Abstract

The propagation and attenuation of acoustic waves in an exterior domain is an essential ingredient in the study of acoustic–structure interaction. In this paper the problems of acoustic radiation from an arbitrarily shaped vibrating body in an infinite exterior region are investigated by using a fractal two-level finite element mesh (FEM) with self-similar layers in the media enclosing the conventional FEM for the vibrating body. The fractal two-level FEM has been successfully used in stress intensity factor prediction with self-similar ratio smaller than one so that the mesh converges to the crack tip. In this paper, the similarity ratio is bigger than one so that the mesh extends to infinity.
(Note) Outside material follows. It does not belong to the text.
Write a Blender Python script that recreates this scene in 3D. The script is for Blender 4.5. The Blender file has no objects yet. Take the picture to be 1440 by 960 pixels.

By means of the Hankel functions satisfying automatically Sommerfeld's radiation conditions at infinity, the different unknown nodal pressures in different layers are transformed to some common unknowns of the Hankel coefficients. The final matrix size of the exterior region is equal to the number of terms in the Hankel expansion. The set of infinite number of unknowns of nodal pressure is reduced to a set of small finite number of Hankel's coefficients. All layers have the same unknowns after the transformation. Due to self-similarity, the transformed stiffness matrix of the first layer is proportional to that of the second and so on. Therefore, the stiffness matrices of the infinite layers can be summed by using just one layer. Numerical examples show that this method is efficient and accurate in solving unbounded acoustic problems.